Set exercise – Copy out the listing in full, exactly as written, but not its pictures.

Collected material –
********************

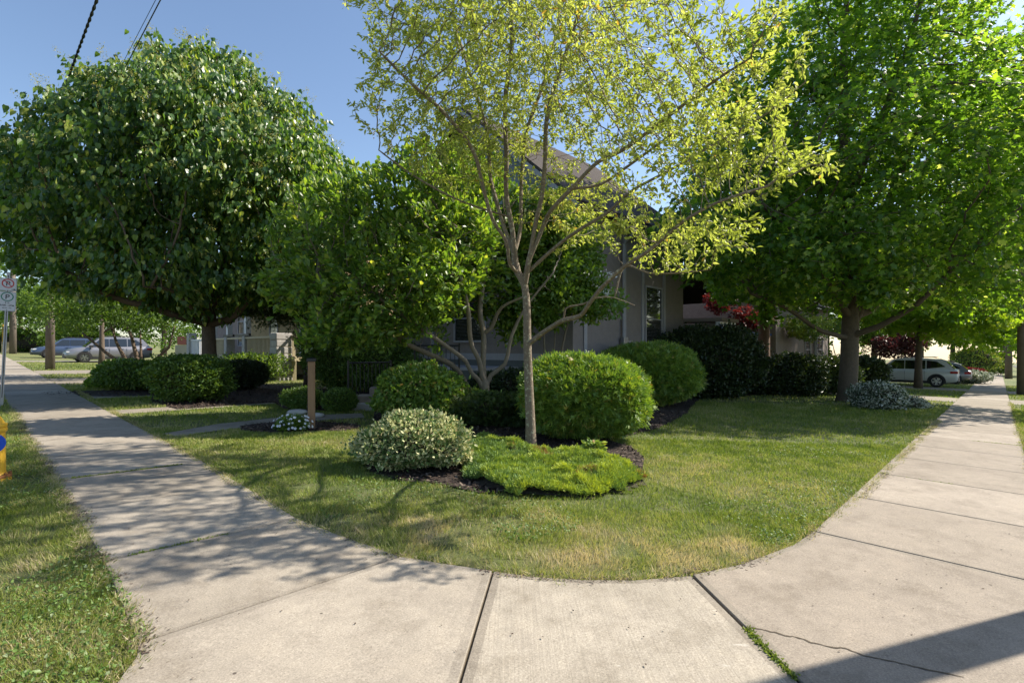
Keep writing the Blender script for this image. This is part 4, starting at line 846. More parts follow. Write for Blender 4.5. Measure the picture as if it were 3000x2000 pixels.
# ------------------------------------------------------------------ houses
def house_root(name, label, a, b):
    return empty(name, lot(a, b), LOTROT, label, 'house')
def window(mb_f, mb_g, mb_b, x0, x1, z0, z1, axis, off, s=1, fr=.07, mull=1, blind=True):
    """window on a wall: axis 'x' = wall runs along x at y=off facing s*y ; axis 'y' = wall runs along y at x=off"""
    def bx(mb, u0, u1, v0, v1, d0, d1, m=0):
        lo_, hi_ = sorted((off+s*d0, off+s*d1))
        if axis == 'x': mb.box(u0, u1, lo_, hi_, v0, v1, m)
        else: mb.box(lo_, hi_, u0, u1, v0, v1, m)
    bx(mb_g, x0+fr, x1-fr, z0+fr, z1-fr, -.02, .012)
    bx(mb_f, x0, x0+fr, z0, z1, -.01, .05); bx(mb_f, x1-fr, x1, z0, z1, -.01, .05); bx(mb_f, x0+fr, x1-fr, z1-fr, z1, -.01, .05); bx(mb_f, x0+fr, x1-fr, z0, z0+fr, -.01, .06)
    for k in range(mull): zm = z0+(z1-z0)*(k+1)/(mull+1); bx(mb_f, x0+fr, x1-fr, zm-.02, zm+.02, 0, .035)
    if blind:
        z = z0+fr+.04
        while z < z1-fr-.03: bx(mb_b, x0+fr+.01, x1-fr-.01, z, z+.012, .0125, .018); z += .05
# main house: local x along the right street (b), local y along the left street (a)
h = house_root('house', 'taupe and blue grey gabled house behind the corner garden', 9.0, 12.1)
W_, Ln, EV = 9.0, 7.2, 6.1; PK = 9.9
mb = MB(); mb.box(0, Ln, 0, W_, 1.35, EV); mb.build('wall', M['wall'], h)
mb = MB(); mb.box(-.02, Ln+.02, -.02, W_+.02, -.2, 1.35-.003); mb.build('foundation', M['wall_dark'], h)
mb = MB(); mb.slab([(0.0, 0, EV), (0.0, W_, EV), (0.0, W_/2, PK-.15)], .12); mb.slab([(Ln, W_, EV), (Ln, 0, EV), (Ln, W_/2, PK-.15)], .12); mb.build('gable', M['gable'], h)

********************

Task output –
Keep writing the Blender script for this image. This is part 4, starting at line 846. More parts follow. Write for Blender 4.5. Measure the picture as if it were 3000x2000 pixels.
# ------------------------------------------------------------------ houses
def house_root(name, label, a, b):
    return empty(name, lot(a, b), LOTROT, label, 'house')
def window(mb_f, mb_g, mb_b, x0, x1, z0, z1, axis, off, s=1, fr=.07, mull=1, blind=True):
    """window on a wall: axis 'x' = wall runs along x at y=off facing s*y ; axis 'y' = wall runs along y at x=off"""
    def bx(mb, u0, u1, v0, v1, d0, d1, m=0):
        lo_, hi_ = sorted((off+s*d0, off+s*d1))
        if axis == 'x': mb.box(u0, u1, lo_, hi_, v0, v1, m)
        else: mb.box(lo_, hi_, u0, u1, v0, v1, m)
    bx(mb_g, x0+fr, x1-fr, z0+fr, z1-fr, -.02, .012)
    bx(mb_f, x0, x0+fr, z0, z1, -.01, .05); bx(mb_f, x1-fr, x1, z0, z1, -.01, .05); bx(mb_f, x0+fr, x1-fr, z1-fr, z1, -.01, .05); bx(mb_f, x0+fr, x1-fr, z0, z0+fr, -.01, .06)
    for k in range(mull): zm = z0+(z1-z0)*(k+1)/(mull+1); bx(mb_f, x0+fr, x1-fr, zm-.02, zm+.02, 0, .035)
    if blind:
        z = z0+fr+.04
        while z < z1-fr-.03: bx(mb_b, x0+fr+.01, x1-fr-.01, z, z+.012, .0125, .018); z += .05
# main house: local x along the right street (b), local y along the left street (a)
h = house_root('house', 'taupe and blue grey gabled house behind the corner garden', 9.0, 12.1)
W_, Ln, EV = 9.0, 7.2, 6.1; PK = 9.9
mb = MB(); mb.box(0, Ln, 0, W_, 1.35, EV); mb.build('wall', M['wall'], h)
mb = MB(); mb.box(-.02, Ln+.02, -.02, W_+.02, -.2, 1.35-.003); mb.build('foundation', M['wall_dark'], h)
mb = MB(); mb.slab([(0.0, 0, EV), (0.0, W_, EV), (0.0, W_/2, PK-.15)], .12); mb.slab([(Ln, W_, EV), (Ln, 0, EV), (Ln, W_/2, PK-.15)], .12); mb.build('gable', M['gable'], h)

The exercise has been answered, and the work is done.